North Korean dictator Kim Jong-un gave a speech on Monday in which he vowed an “exponential” increase in North Korea’s nuclear arsenal to meet “the various threats posed by the United States and its followers.”
Kim said the United States and “its followers” (by which he presumably meant South Korea) pose a “grave threat” to the security of his Communist dictatorship with their policies of “reckless expansion.”
“The obvious conclusion is that the nuclear force of the DPRK and the posture capable of properly using it for ensuring the state’s right to security in any time should be more thoroughly perfected,” Kim said in a speech commemorating the 76th anniversary of the founding of the North Korean state.
Kim warned his regime would “redouble its measures and efforts to make all the armed forces of the state including the nuclear force fully ready for combat.”

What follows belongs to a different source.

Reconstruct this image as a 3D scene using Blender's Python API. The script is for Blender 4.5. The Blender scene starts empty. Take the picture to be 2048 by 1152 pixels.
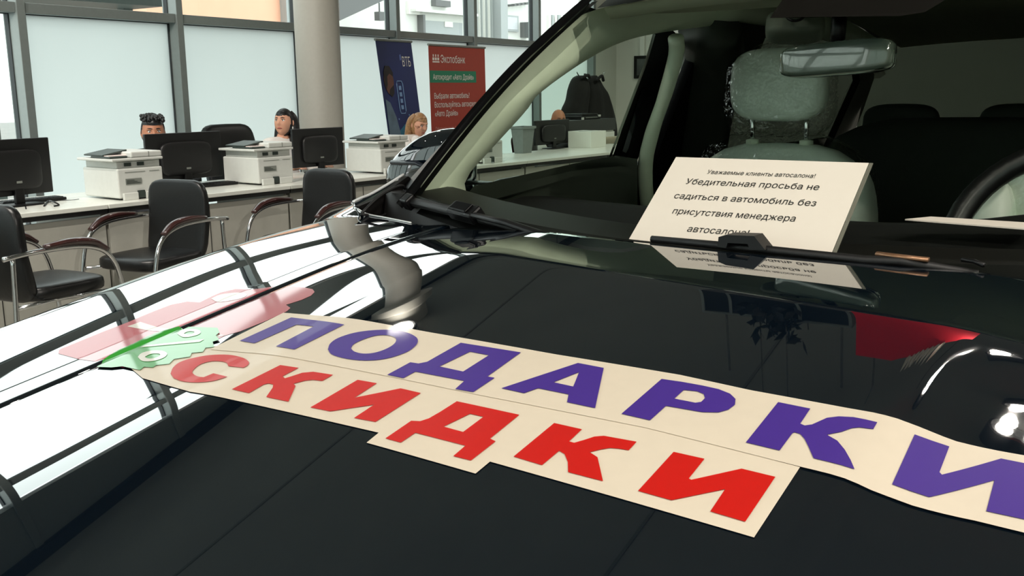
import bpy, bmesh, math, random
import numpy as np
from mathutils import Vector, Matrix, Euler
from mathutils.geometry import delaunay_2d_cdt
from math import sin, cos, pi, radians, atan, atan2, sqrt, exp
random.seed(7)
C = bpy.context.scene.collection
S = bpy.context.scene

# ------------------------------------------------------------------ camera
FPX, CX, CY, CZ = 2000.0, 1024.0, 576.0, 1.40
YAW, PITCH, ROLL = radians(35.3), -atan(396 / 2000.0), atan2(126, 10100)
FW = np.array([cos(YAW) * cos(PITCH), sin(YAW) * cos(PITCH), sin(PITCH)])
_r0 = np.array([sin(YAW), -cos(YAW), 0.0]); _u0 = np.cross(_r0, FW)
RT = _r0 * cos(ROLL) - _u0 * sin(ROLL); UP = np.cross(RT, FW)
EYE = np.array([0, 0, CZ])
cd = bpy.data.cameras.new('camera'); cam = bpy.data.objects.new('camera', cd); C.objects.link(cam)
cd.sensor_width = 36; cd.lens = 36 * FPX / 2048; cd.clip_start = .02; cd.clip_end = 300
_m = Matrix(((RT[0], UP[0], -FW[0], EYE[0]), (RT[1], UP[1], -FW[1], EYE[1]), (RT[2], UP[2], -FW[2], EYE[2]), (0, 0, 0, 1)))
cam.matrix_world = _m
S.camera = cam

# ------------------------------------------------------------------ world, exposure
W = bpy.data.worlds.new('overcast_sky'); S.world = W; W.use_nodes = True
bgn = W.node_tree.nodes['Background']; bgn.inputs[0].default_value = (.95, 1.0, .99, 1); bgn.inputs[1].default_value = 3.1
S.view_settings.view_transform = 'Standard'; S.view_settings.look = 'None'
S.view_settings.exposure = 0.0; S.view_settings.gamma = 1.0; S.view_settings.use_curve_mapping = False
S.cycles.max_bounces = 10; S.cycles.diffuse_bounces = 3; S.cycles.glossy_bounces = 5
S.cycles.transparent_max_bounces = 14; S.cycles.transmission_bounces = 6
S.cycles.caustics_reflective = False; S.cycles.caustics_refractive = False
S.cycles.sample_clamp_indirect = 4.0
LAMP_W = 280.0
# ceiling lamps: (x, y, power share, aim); aimed ones are added fill for desks and cabin
LAMPS = [(1.5, 3.9, 2.5, (3.6, 1.7, -3.9)), (.1, 4.9, 2.0, (4.5, .7, -3.6)), (-.5, -5.5, 2.6, (3.0, 6.5, -3.35)), (11.6, 4.2, 1.1), (-2.6, -4.2, 1.0), (-2.6, -1.2, 1.0), (-2.6, 1.8, .9), (.2, -4.2, 1.0), (.2, -1.6, 1.0), (3.4, -6.2, 1.0), (3.2, -4.2, .8), (6.2, -4.2, .8), (9.2, -2.5, .7), (9.6, 2.2, .7), (5.82, .45, .2), (10.4, .3, .4)]
CEIL = 4.95

# ------------------------------------------------------------------ pixel -> place helpers (used while measuring)
def ray(px, py):
    d = FW * FPX + RT * (px - CX) - UP * (py - CY); return d / np.linalg.norm(d)
def atz(px, py, z):
    d = ray(px, py); return EYE + d * ((z - CZ) / d[2])
def aty(px, py, y):
    d = ray(px, py); return EYE + d * (y / d[1])
def atx(px, py, x):
    d = ray(px, py); return EYE + d * (x / d[0])

# ------------------------------------------------------------------ materials
def lin(c):
    return tuple(((v / 255) / 12.92 if v / 255 <= .04045 else ((v / 255 + .055) / 1.055) ** 2.4) for v in c)
MATS = {}
def mat(name, rgb, rough=.5, metal=0, var=.06, scale=30, spec=.5, coat=0, bump=0, emis=None, es=0, sheen=0):
    if name in MATS: return MATS[name]
    m = bpy.data.materials.new(name); m.use_nodes = True; N = m.node_tree.nodes; L = m.node_tree.links
    b = N['Principled BSDF']; c = lin(rgb) if max(rgb) > 1.001 else rgb
    b.inputs['Roughness'].default_value = rough; b.inputs['Metallic'].default_value = metal
    b.inputs['Specular IOR Level'].default_value = spec; b.inputs['Coat Weight'].default_value = coat
    b.inputs['Coat Roughness'].default_value = .02
    if var or bump:
        tc = N.new('ShaderNodeTexCoord'); nz = N.new('ShaderNodeTexNoise'); nz.inputs['Scale'].default_value = scale
        nz.inputs['Detail'].default_value = 3; L.new(tc.outputs['Object'], nz.inputs['Vector'])
        cr = N.new('ShaderNodeValToRGB')
        cr.color_ramp.elements[0].position = .3; cr.color_ramp.elements[1].position = .7
        cr.color_ramp.elements[0].color = (*[v * (1 - var) for v in c], 1); cr.color_ramp.elements[1].color = (*[min(1, v * (1 + var)) for v in c], 1)
        L.new(nz.outputs['Fac'], cr.inputs['Fac']); L.new(cr.outputs['Color'], b.inputs['Base Color'])
        if bump:
            bp = N.new('ShaderNodeBump'); bp.inputs['Strength'].default_value = bump; bp.inputs['Distance'].default_value = .002
            L.new(nz.outputs['Fac'], bp.inputs['Height']); L.new(bp.outputs['Normal'], b.inputs['Normal'])
    else: b.inputs['Base Color'].default_value = (*c, 1)
    if emis: b.inputs['Emission Color'].default_value = (*emis, 1); b.inputs['Emission Strength'].default_value = es
    MATS[name] = m; return m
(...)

The dictator insisted that North Korea, unlike the U.S. and South Korea, is a “responsible nuclear weapons state.”
“The DPRK will steadily strengthen its nuclear force capable of fully coping with any threatening acts imposed by its nuclear-armed rival states and redouble its measures and efforts to make all the armed forces of the state including the nuclear force fully ready for combat,” he said, using North Korea’s preferred name for itself.
Kim’s remarks, which were slightly more belligerent than his usual speeches on nuclear warfare, could be a signal that North Korea is preparing new weapons tests to coincide with the American presidential election – possibly tests of intercontinental ballistic missiles (ICBMs) that could deliver nuclear warheads to the continental United States and Europe.
Kim also seemed to be expressing his frustration with an agreement signed in July by American and South Korean officials during a NATO summit in Washington.
The agreement, entitled “U.S.-ROK Guidelines for Nuclear Deterrence and Nuclear Operations on the Korean Peninsula,” was the first nuclear deterrence strategy paper to be formally signed by both governments.
The agreement was the culmination of a consultation process established by Washington and Seoul roughly a year ago in response to North Korea’s provocative missile tests and growing ties between North Korea and Russia.
Although the details of the agreement were largely classified, it was intended to formalize the long-understood willingness of the United States to defend South Korea from any attack by North Korea, including a nuclear strike. To put it bluntly, some South Koreans were uncertain that America’s defense commitment would extend that far, if the unthinkable occurred.
The guidelines signed in July were meant to establish a unified strategy in which the United States would use its nuclear forces to back up South Korea’s conventional weapons in an overwhelming retaliation to any North Korean nuclear attack. Both American and South Korean officials fully expected North Korea to respond to the signing with anger.
Kim introduced the idea of “exponentially” increasing North Korea’s arsenal during an end-of-year party meeting in early January 2023, after rescinding North Korea’s longtime rhetorical commitment to denuclearization and making it illegal to even discuss the idea of eliminating his regime’s nuclear weapons.
Kim’s idea of an “exponential” upgrade explicitly included developing ICBMs that could hit Europe and North America, as well as producing enough highly-mobile shorter-range nuclear weapons to guarantee a devastating retaliatory strike against South Korea.